I’ll finish with this: Almost exactly 8 years ago I met a boy at a party. We danced all night, exchanged numbers and talked constantly. We hung out almost daily, usually on his side of campus, and I’d have to make my way home by myself at night. He ran with the frat crowd, I ran with the Christian crowd, he didn’t really believe in God. But he was the first one I ever opened up to about the murder of my best friend and thus it created an immature but strong one way bond. Fast-forward 6 months: he was back home on the east coast for the summer and I was watching his pet back in Madison. We talked nearly every day – he was having life changing adventures, he would tell me. I wanted to see him so bad I convinced my family to take a trip to the east coast so maybe we’d run into each other. When I got there, we decided to meet up, and he’d show me around the area. He took me to meet his mom, show me his old prep school, we walked the cliffs near the ocean. It was a magical day. Last he took me to a ‘secret spot’ where we watched the most beautiful sunset. On the way back to my hotel, I sat in his car, with silent tears because somehow, I knew this would be pretty much the last I hear from him. A few weeks later he returned back to Madison, collected his pet, and as we know it now, completely ghosted me. After 8 months of ‘casually not dating.’ I held on to a picture of that sunset for a long time, thinking I’d never get to go back there and see it. And then I decided to start a chapter of Sigma Alpha Omega because I wanted to stick it to this man with the ultimate Man and with my sisters at my side. The pain lasted longer than I would prefer to admit because I had carelessly shared with him my deepest fears, anxieties and secrets, which he walked away with. He showed me beautiful things and a different side of life, that of the ‘somewhat rich and wanna be famous.’ And I kept that sunset around for a long time. One year and three months after being ghosted, I met another guy. Someone who stole my heart in a way that no one else has before. Being genuine and honest went both ways between us. After studying and hanging out, he’d always ride the bus back to my apartment with me to make sure I was where I needed to be. He helped me realize that at the end of the day, I’ve realized I’ve seen better sunsets. And more importantly, I’ll see magnificent sunrises. 
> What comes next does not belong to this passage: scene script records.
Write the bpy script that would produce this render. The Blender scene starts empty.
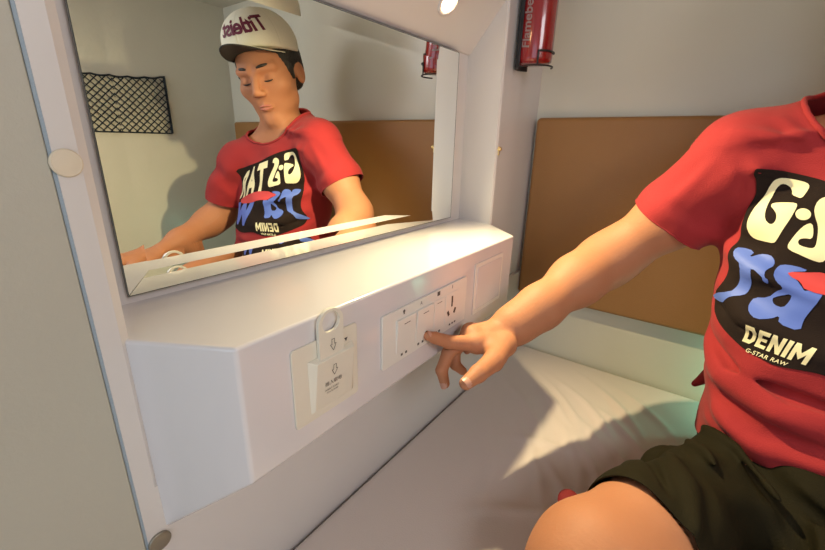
import bpy, bmesh, math, random
import numpy as np
from mathutils import Vector, Matrix
from mathutils.bvhtree import BVHTree
random.seed(4)
sc = bpy.context.scene
COL = sc.collection

# ------------------------------------------------------------------ materials
def mat(name, color, rough=.5, metal=0., coat=0., coat_rough=.05, sss=0., bump=0., bscale=200., var=0., vscale=6.,
        sheen=0., spec=.5, trans=0., wrinkle=None, emit=None, estr=0.):
    m = bpy.data.materials.new(name); m.use_nodes = True
    nt = m.node_tree; b = nt.nodes['Principled BSDF']
    b.inputs['Base Color'].default_value = (*color, 1)
    b.inputs['Roughness'].default_value = rough
    b.inputs['Metallic'].default_value = metal
    b.inputs['Coat Weight'].default_value = coat
    b.inputs['Coat Roughness'].default_value = coat_rough
    b.inputs['Specular IOR Level'].default_value = spec
    b.inputs['Sheen Weight'].default_value = sheen
    b.inputs['Transmission Weight'].default_value = trans
    if sss:
        b.inputs['Subsurface Weight'].default_value = sss
        b.inputs['Subsurface Radius'].default_value = (1, .35, .18)
        b.inputs['Subsurface Scale'].default_value = .006
    if emit:
        b.inputs['Emission Color'].default_value = (*emit, 1)
        b.inputs['Emission Strength'].default_value = estr
    tc = nt.nodes.new('ShaderNodeTexCoord')
    if var:
        n = nt.nodes.new('ShaderNodeTexNoise'); n.inputs['Scale'].default_value = vscale; n.inputs['Detail'].default_value = 5
        nt.links.new(tc.outputs['Object'], n.inputs['Vector'])
        mx = nt.nodes.new('ShaderNodeMixRGB'); mx.blend_type = 'MIX'
        mx.inputs[1].default_value = (*[c*(1-var) for c in color], 1)
        mx.inputs[2].default_value = (*[min(1, c*(1+var)) for c in color], 1)
        nt.links.new(n.outputs['Fac'], mx.inputs[0]); nt.links.new(mx.outputs[0], b.inputs['Base Color'])
    if bump:
        n = nt.nodes.new('ShaderNodeTexNoise'); n.inputs['Scale'].default_value = bscale; n.inputs['Detail'].default_value = 4
        nt.links.new(tc.outputs['Object'], n.inputs['Vector'])
        bp = nt.nodes.new('ShaderNodeBump'); bp.inputs['Strength'].default_value = bump; bp.inputs['Distance'].default_value = .002
        nt.links.new(n.outputs['Fac'], bp.inputs['Height']); nt.links.new(bp.outputs[0], b.inputs['Normal'])
    return m

M = {}
M['panel'] = mat('cream_laminate', (.66, .62, .60), .38, coat=.25, coat_rough=.2, var=.03, vscale=8, bump=.06, bscale=60)
M['panel_left'] = mat('beige_laminate', (.47, .445, .375), .5, var=.03, vscale=5, bump=.15, bscale=350)
M['moulding'] = mat('pale_grey_laminate', (.60, .575, .60), .42, coat=.2, coat_rough=.25, var=.02)
M['gel'] = mat('glossy_white_gelcoat', (.71, .675, .685), .22, coat=.7, coat_rough=.08, var=.015, bump=.03, bscale=25)
M['endwall'] = mat('end_wall_laminate', (.69, .655, .54), .35, coat=.2, coat_rough=.2, var=.03, vscale=9, bump=.15, bscale=90)
M['ceiling'] = mat('ceiling_laminate', (.62, .58, .48), .5)
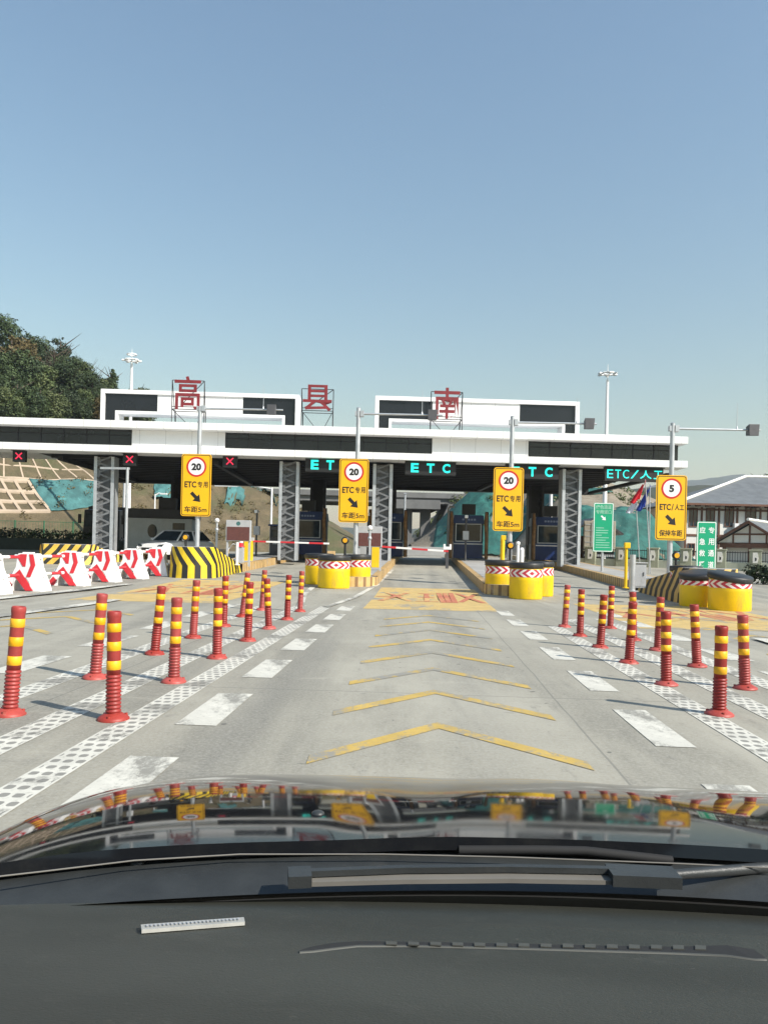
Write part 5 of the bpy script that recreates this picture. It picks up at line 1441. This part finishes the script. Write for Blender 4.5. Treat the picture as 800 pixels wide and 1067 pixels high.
# ------------------------------------------------------------------ vehicles behind
def wheel(t, x, y, r=.36, w=.22):
    h = thing('wheel', None, None, (x, y, r)); h.parent = t
    MB().cyl((-w / 2, 0, 0), (w / 2, 0, 0), r, n=24).build('tyre', K['rubber'], h, .03)
    MB().cyl((-w / 2 - .01, 0, 0), (w / 2 + .01, 0, 0), r * .62, n=18).build('rim', K['galv'], h)
D = 38.5; p = P(156, 575, D)
t = thing('parked_car', 'white car parked behind the striped nose on the left, facing the camera', 'car', (p.x, D, gz(D)), R(-22))
sec = lambda y, zt_, hw, zb_=.28: [(-hw, y, zb_), (hw, y, zb_), (hw + .04, y, .62), (hw - .02, y, zt_ - .08), (hw - .2, y, zt_), (-hw + .2, y, zt_), (-hw + .02, y, zt_ - .08), (-hw - .04, y, .62)]
secs = [sec(-.05, .62, .72, .4), sec(.08, .82, .80), sec(.5, .93, .86), sec(1.3, 1.02, .88), sec(3.6, 1.05, .88), sec(4.3, 1.0, .84), sec(4.5, .8, .76, .4)]
m = MB()
for a, b in zip(secs, secs[1:]): m.loft(a, b, caps=False)
m.add(secs[0], [tuple(range(8))]); m.add(secs[-1], [tuple(range(7, -1, -1))]); m.build('body', K['car_white'], t, .03)
m = MB(); m.loft([(-.80, 1.15, 1.0), (.80, 1.15, 1.0), (.78, 4.15, 1.03), (-.78, 4.15, 1.03)], [(-.60, 1.85, 1.5), (.60, 1.85, 1.5), (.6, 3.6, 1.5), (-.6, 3.6, 1.5)]); m.build('cabin_glass', K['glass'], t, .03)
m = MB(); m.loft([(-.62, 1.80, 1.49), (.62, 1.80, 1.49), (.62, 3.65, 1.49), (-.62, 3.65, 1.49)], [(-.55, 1.95, 1.56), (.55, 1.95, 1.56), (.55, 3.5, 1.56), (-.55, 3.5, 1.56)])
for s in (-1, 1): m.tube([(s * .80, 1.13, 1.0), (s * .61, 1.83, 1.51)], .05, 6); m.tube([(s * .80, 2.6, 1.02), (s * .62, 2.65, 1.5)], .05, 6)
m.build('roof', K['car_white'], t, .02)
m = MB(); m.b2(-.45, .45, -.09, -.03, .50, .62); m.build('grille', K['black_plastic'], t)
for s in (-1, 1):
    m = MB(); m.loft([(s * .48, -.03, .66), (s * .74, .02, .68), (s * .76, .04, .80), (s * .5, .0, .76)][::s], [(s * .48, .1, .66), (s * .74, .15, .68), (s * .76, .15, .80), (s * .5, .12, .76)][::s]); m.build('headlight', K['glass'], t)
    m = MB(); m.box(s * .98, 1.45, 1.06, .2, .1, .14); m.build('mirror', K['car_white'], t, .03)
m = MB(); m.b2(-.24, .24, -.10, -.06, .38, .48); m.build('number_plate', K['booth_blue'], t)
for x in (-.8, .8):
    for y in (.85, 3.55): wheel(t, x, y)
D = 50; p = P(105, 560, D)
t = thing('parked_truck', 'dark lorry mostly hidden behind the leftmost column and its shade', 'truck', (p.x, D, gz(D)), R(10))
m = MB(); m.loft([(-1.15, 0, .6), (1.15, 0, .6), (1.15, 1.8, .6), (-1.15, 1.8, .6)], [(-1.1, .25, 2.7), (1.1, .25, 2.7), (1.1, 1.8, 2.8), (-1.1, 1.8, 2.8)]); m.build('cab', K['dark_steel'], t, .06)
m = MB(); m.loft([(-1.0, .05, 1.6), (1.0, .05, 1.6), (1.0, .2, 2.45), (-1.0, .2, 2.45)], [(-1.0, .2, 1.6), (1.0, .2, 1.6), (1.0, .4, 2.45), (-1.0, .4, 2.45)]); m.build('windscreen', K['glass'], t)
m = MB(); m.b2(-1.2, 1.2, 2.0, 7, .9, 3.0); m.build('load_box', K['dark_steel'], t, .03)
for s in (-1, 1): m = MB(); m.box(s * 1.35, .1, 2.1, .2, .15, .6); m.build('mirror', K['black_plastic'], t, .03)
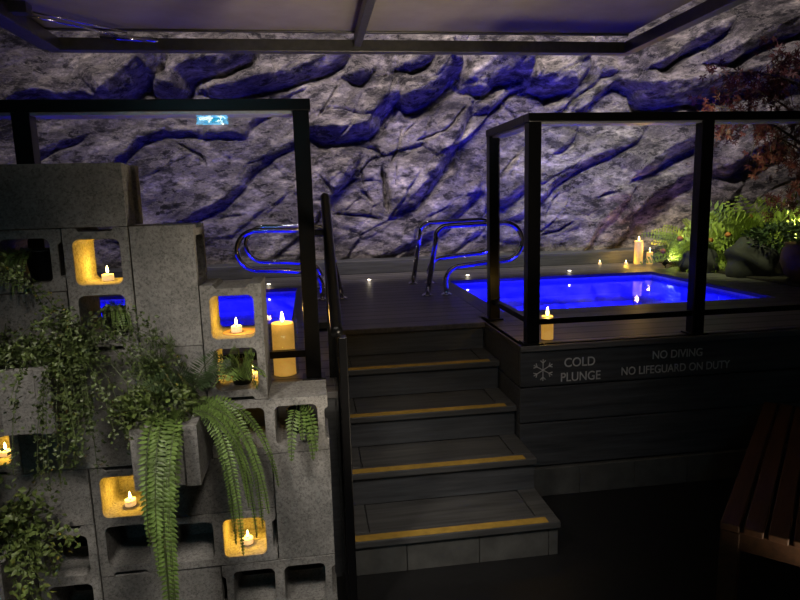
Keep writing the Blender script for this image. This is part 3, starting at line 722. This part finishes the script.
# ------------------------------------------------------------------ bench
bn = thing('bench', (.325, -.584, 0), 'slatted brown wooden bench at the dark edge by the deck', 'bench')
bn.rotation_euler = (0, 0, math.radians(46.5))
for k in range(10):
    m = MB(); m.box((0.0, -.060 - k * .072, .425), (1.5, -.0 - k * .072, .45)); m.build('slat', BENCH, bn, bevel=.004)
m = MB(); m.box((.015, -.70, .355), (.05, -.04, .424)); m.build('apron', BENCH, bn, bevel=.003)
m = MB(); m.box((.05, -.05, .365), (1.45, -.02, .424)); m.build('side_rail', BENCH, bn, bevel=.003)
for lx, ly in ((.0, -.062), (.0, -.72), (1.42, -.062), (1.42, -.72)):
    m = MB(); m.box((lx, ly, 0), (lx + .06, ly + .06, .424)); m.build('leg', BENCH, bn, bevel=.003)

# ------------------------------------------------------------------ plants
def rnd(a, b): return random.uniform(a, b)
def arcpath(p0, d0, grav, L, n=14):
    p = Vector(p0); d = Vector(d0).normalized(); out = [p.copy()]
    for i in range(n):
        d = (d + Vector((0, 0, -grav)) * (L / n)).normalized(); p = p + d * (L / n); out.append(p.copy())
    return out
def frond(mb, path, ll, lw, step=None, taper=.6, droop=.25, base=.0, face=False):
    """leaflets in pairs along a path"""
    n = len(path) - 1; total = sum((path[i + 1] - path[i]).length for i in range(n))
    step = step or lw * 1.15; s = base * total
    tw = rnd(0, 6.3); ftw = rnd(-.9, .9)
    while s < total * .995:
        f = s / total; i = min(int(f * n), n - 1); t = f * n - i
        p = path[i].lerp(path[i + 1], t); d = (path[i + 1] - path[i]).normalized()
        ref = Vector((math.cos(tw), math.sin(tw), .25)) if not face else Vector((ftw, 1, 0)); sd = d.cross(ref)
        if sd.length < .1: sd = d.cross(Vector((1, 0, 0)))
        sd.normalize(); k = ll * max(.15, (1 - f ** 2.2 * (1 - .2)) * min(1, .4 + f * 6) if taper else 1)
        for q in (1, -1):
            dd = sd * q + d * rnd(.15, .4) + Vector((0, 0, -droop)); mb.leaf(p, dd, d, k * rnd(.85, 1.1), lw)
        s += step
    return mb
def stemtube(mb, path, r): mb.tube(path[::2] if len(path) > 6 else path, r, 5, False)
def plant(name, loc, label, group=None): return thing(name, loc, label, 'plant', group)
ZERO = (0, 0, 0)
def fern_clump(name, label, m_, fronds, ll, lw, stem_r=.0016, droop=.25, pot=None):
    t = plant(name, ZERO, label); a = MB(); b = MB()
    for p0, d0, g, L in fronds:
        pa = arcpath(p0, d0, g, L); frond(a, pa, ll, lw, droop=droop, face=True); stemtube(b, pa, stem_r)
    a.build('fronds', m_, t); b.build('stems', STEM, t)
    if pot:
        x, y, z, r, h = pot; k = MB(); k.lathe([(r * .78, 0), (r, h), (r * 1.06, h), (r * 1.06, h + .006), (r * .92, h + .006), (r * .9, h - .01), (.001, h - .01)], (x, y, z), 22); k.build('pot', PLAST, t, True)
    return t
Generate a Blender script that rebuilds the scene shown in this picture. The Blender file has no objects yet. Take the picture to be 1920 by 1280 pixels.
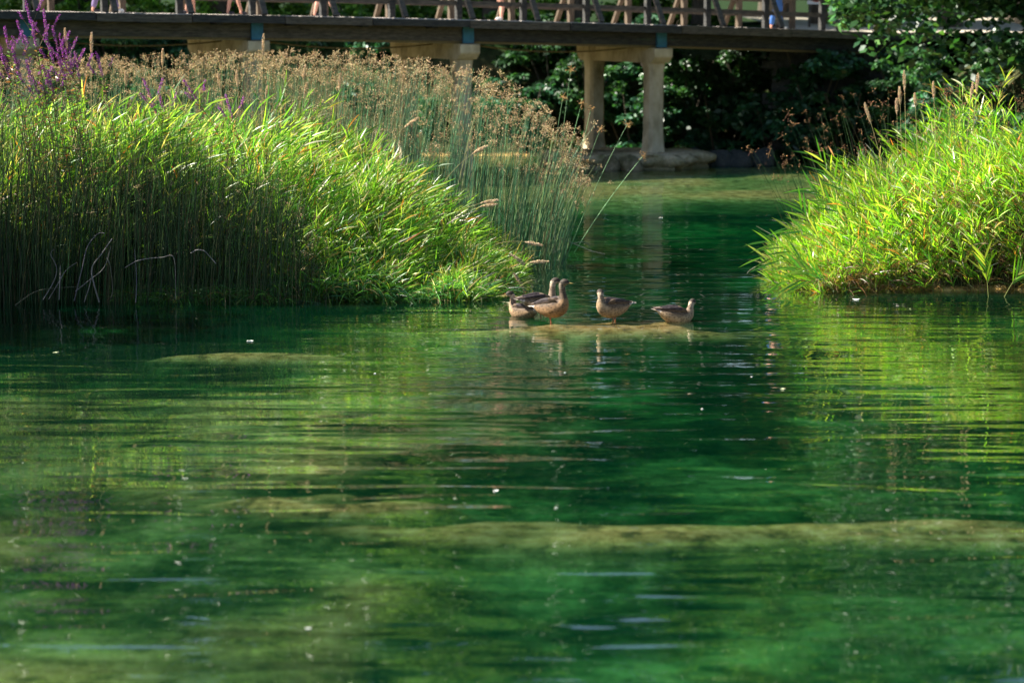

God’s timing is not wrong. The events in our life are made to break us so we can build ourselves up again with Jesus. And we are not made to know the results of our struggles while we are knee deep. We aren’t made to see the better sunsets before they happen, but we as Christians need to have faith that God will show them to us when it is time. 

I used to live for sunsets in hopes it would bring me back to that one magical night. Now I live for sunrises as a promise of new beginnings, each day. And when we forget that, God will remind you to look up, even if it comes from a guy on the bus. 

-Kayla Lemmon Johnson,
Vice President of Regional Mentors
National Board of Trustees



This devotional is dedicated to my wonderful husband, my other “guy on the bus.” Together in marriage, we are learning how to ensure that we are there to make sure the other is exactly where they need to be with Jesus. This is also dedicated to my sisters in Christ who have been there for me for over 6 years, helping to nourish my relationship with Christ and speak truth to me when it is needed.